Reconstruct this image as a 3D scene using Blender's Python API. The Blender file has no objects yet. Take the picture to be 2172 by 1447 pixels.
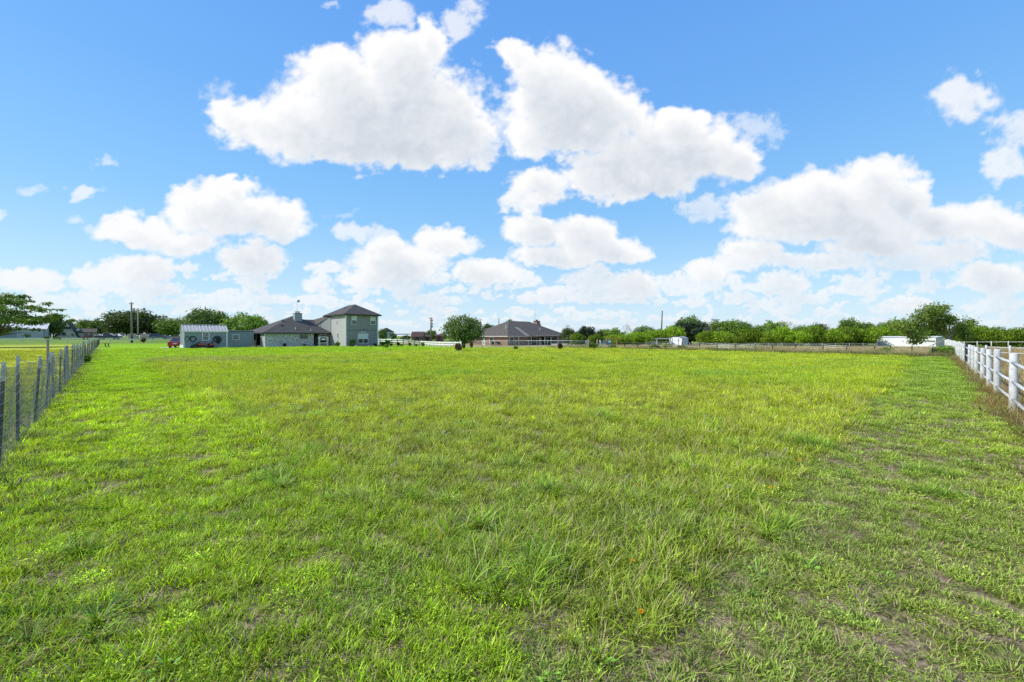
import bpy, math, random
import numpy as np
from mathutils import Vector, Matrix

random.seed(7)
rng = np.random.default_rng(11)
R = math.radians
sc = bpy.context.scene
COL = sc.collection

# ------------------------------------------------------------------ camera frame of reference
CAMH, F, CX, HY = 1.7, 878.0, 1086.0, 713.0       # eye height (m), focal length / centre / horizon of the 2172 px photograph
U = np.array((-0.700, 0.714))                     # along the wire fence, away from the corner of the lot
V = np.array((0.714, 0.700))                      # along the white pipe fence
ROT = math.atan2(0.700, 0.714)

def sstep(a, b, x):
    t = np.clip((np.asarray(x, float) - a) / (b - a), 0, 1)
    return t * t * (3 - 2 * t)

def ground_z(x, y):
    """gentle terrain: the road beyond the front fence is raised, the back right of the land dips"""
    x = np.asarray(x, float); y = np.asarray(y, float)
    dip = -0.6 * sstep(50, 88, y) * sstep(-26, -8, x)
    t = y - (104 + 0.28 * (x + 128))              # metres beyond the front rail fence
    rise = (0.72 * sstep(0, 9, t) + 0.3 * sstep(20, 45, t)) * sstep(-40, -62, x)
    return dip + rise

def at(px, Y, z=None):
    x = (px - CX) / F * Y
    return Vector((x, Y, float(ground_z(x, Y)) if z is None else z))

def onground(px, py):
    Y = CAMH * F / (py - HY)
    for _ in range(12):
        x = (px - CX) / F * Y
        Y = (CAMH - float(ground_z(x, Y))) * F / (py - HY)
    return at(px, Y)

def zof(py, Y):
    return CAMH + (HY - py) * Y / F

# ------------------------------------------------------------------ tagging
def tag(o, label=None, cat=None, group=None, kind=None):
    if label: o['label'] = label
    if cat: o['category'] = cat
    if group: o['group'] = group
    if kind: o['kind'] = kind
    return o

def thing(name, loc, rz=0.0, label=None, cat=None, group=None, scale=None):
    o = bpy.data.objects.new(name, None)
    o.empty_display_size = 0.3
    COL.objects.link(o)
    o.location = loc; o.rotation_euler = (0, 0, rz)
    if scale: o.scale = scale if hasattr(scale, '__len__') else (scale,) * 3
    return tag(o, label, cat, group)

def dup(o, parent=None):
    c = o.copy(); COL.objects.link(c)
    if parent is not None: c.parent = parent
    for ch in list(o.children): dup(ch, c)
    return c

# ------------------------------------------------------------------ mesh builder
class MB:
    def __init__(s): s.v = []; s.f = []; s.m = []
    def add(s, vs, fs, mi=0):
        b = len(s.v); s.v += [tuple(p) for p in vs]
        s.f += [tuple(b + i for i in f) for f in fs]; s.m += [mi] * len(fs); return s
    def box(s, x0, x1, y0, y1, z0, z1, mi=0, M=None):
        vs = [Vector(p) for p in ((x0,y0,z0),(x1,y0,z0),(x1,y1,z0),(x0,y1,z0),(x0,y0,z1),(x1,y0,z1),(x1,y1,z1),(x0,y1,z1))]
        if M is not None: vs = [M @ p for p in vs]
        return s.add(vs, [(3,2,1,0),(4,5,6,7),(0,1,5,4),(1,2,6,5),(2,3,7,6),(3,0,4,7)], mi)
    def bbox(s, x0, x1, y0, y1, z0, z1, b=0.02, mi=0):
        """box with chamfered vertical and top edges"""
        def ring(i, z): return [(x0+i,y0+b,z),(x0+b,y0+i,z),(x1-b,y0+i,z),(x1-i,y0+b,z),(x1-i,y1-b,z),(x1-b,y1-i,z),(x0+b,y1-i,z),(x0+i,y1-b,z)]
        vs = ring(0, z0) + ring(0, z1 - b) + ring(b * .7, z1)
        fs = [tuple(range(7, -1, -1)), tuple(range(16, 24))]
        for k in (0, 8):
            fs += [(k+i, k+(i+1) % 8, k+8+(i+1) % 8, k+8+i) for i in range(8)]
        return s.add(vs, fs, mi)
    def quad(s, pts, mi=0): return s.add(pts, [tuple(range(len(pts)))], mi)
    def slab(s, pts, n, th, mi=0):
        """polygon thickened along -n"""
        n = Vector(n).normalized() * th; k = len(pts)
        a = [Vector(p) for p in pts]; b = [p - n for p in a]
        fs = [tuple(range(k)), tuple(range(2 * k - 1, k - 1, -1))] + [(i, k + i, k + (i + 1) % k, (i + 1) % k) for i in range(k)]
        return s.add(a + b, fs, mi)
    def tube(s, pts, rad, n=6, mi=0, cap=True):
        pts = [Vector(p) for p in pts]; k = len(pts)
        rad = list(rad) if hasattr(rad, '__len__') else [rad] * k
        vs = []; up = None
        for i, p in enumerate(pts):
            d = (pts[min(i+1, k-1)] - pts[max(i-1, 0)])
            d = d.normalized() if d.length > 1e-9 else Vector((0, 0, 1))
            if up is None: up = Vector((1, 0, 0)) if abs(d.x) < .9 else Vector((0, 1, 0))
            a = (up - d * up.dot(d)).normalized(); bb = d.cross(a); up = a
            for j in range(n):
                t = 2 * math.pi * j / n
                vs.append(p + (a * math.cos(t) + bb * math.sin(t)) * rad[i])
        fs = []
        for i in range(k - 1):
            fs += [(i*n+j, i*n+(j+1) % n, (i+1)*n+(j+1) % n, (i+1)*n+j) for j in range(n)]
        if cap: fs += [tuple(range(n-1, -1, -1)), tuple((k-1)*n + j for j in range(n))]
        return s.add(vs, fs, mi)
    def prof(s, pts, x0, x1, mi=0, axis='x'):
        """closed profile (a,b) extruded along an axis; profile lies in the other two axes"""
        k = len(pts)
        def mk(x, a, b): return (x, a, b) if axis == 'x' else ((a, x, b) if axis == 'y' else (a, b, x))
        vs = [mk(x0, a, b) for a, b in pts] + [mk(x1, a, b) for a, b in pts]
        fs = [tuple(range(k-1, -1, -1)), tuple(range(k, 2*k))] + [(i, (i+1) % k, k+(i+1) % k, k+i) for i in range(k)]
        return s.add(vs, fs, mi)
    def lathe(s, prof, c=(0,0,0), n=12, mi=0, axis='z'):
        vs = []; k = len(prof)
        for r, h in prof:
            for j in range(n):
                t = 2*math.pi*j/n; a, b = r*math.cos(t), r*math.sin(t)
                q = (a, b, h) if axis == 'z' else ((h, a, b) if axis == 'x' else (a, h, b))
                vs.append((c[0]+q[0], c[1]+q[1], c[2]+q[2]))
        fs = []
        for i in range(k-1): fs += [(i*n+j, i*n+(j+1) % n, (i+1)*n+(j+1) % n, (i+1)*n+j) for j in range(n)]
        fs += [tuple(range(n-1, -1, -1)), tuple((k-1)*n+j for j in range(n))]
        return s.add(vs, fs, mi)
    def torus(s, c, Rr, r, n=20, m=6, mi=0, axis='y', sx=1, sz=1):
        vs = []
        for i in range(n):
            t = 2*math.pi*i/n
            for j in range(m):
                q = 2*math.pi*j/m; rr = Rr + r*math.cos(q)
                a, b, h = rr*math.cos(t)*sx, rr*math.sin(t)*sz, r*math.sin(q)
                vs.append((c[0]+a, c[1]+h, c[2]+b) if axis == 'y' else ((c[0]+h, c[1]+a, c[2]+b) if axis == 'x' else (c[0]+a, c[1]+b, c[2]+h)))
        fs = [(i*m+j, i*m+(j+1) % m, ((i+1) % n)*m+(j+1) % m, ((i+1) % n)*m+j) for i in range(n) for j in range(m)]
        return s.add(vs, fs, mi)
    def build(s, name, mats, parent=None, smooth=False, M=None):
        me = bpy.data.meshes.new(name)
        vs = s.v if M is None else [tuple(M @ Vector(p)) for p in s.v]
        me.from_pydata(vs, [], s.f)
        mats = mats if isinstance(mats, (list, tuple)) else [mats]
        for m in mats: me.materials.append(m)
        me.polygons.foreach_set('material_index', s.m)
        if smooth: me.polygons.foreach_set('use_smooth', [True] * len(s.f))
        me.update()
        import bmesh
        bm = bmesh.new(); bm.from_mesh(me); bmesh.ops.recalc_face_normals(bm, faces=bm.faces); bm.to_mesh(me); bm.free()
        o = bpy.data.objects.new(name, me); COL.objects.link(o)
        if parent is not None: o.parent = parent
        return o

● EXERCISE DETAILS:
Return nothing but the lines running from the start of the data to the line with "COL = sc.collection", please, both ends included and no pictures.

● COMPLETE ANSWER:
Reconstruct this image as a 3D scene using Blender's Python API. The Blender file has no objects yet. Take the picture to be 2172 by 1447 pixels.
import bpy, math, random
import numpy as np
from mathutils import Vector, Matrix

random.seed(7)
rng = np.random.default_rng(11)
R = math.radians
sc = bpy.context.scene
COL = sc.collection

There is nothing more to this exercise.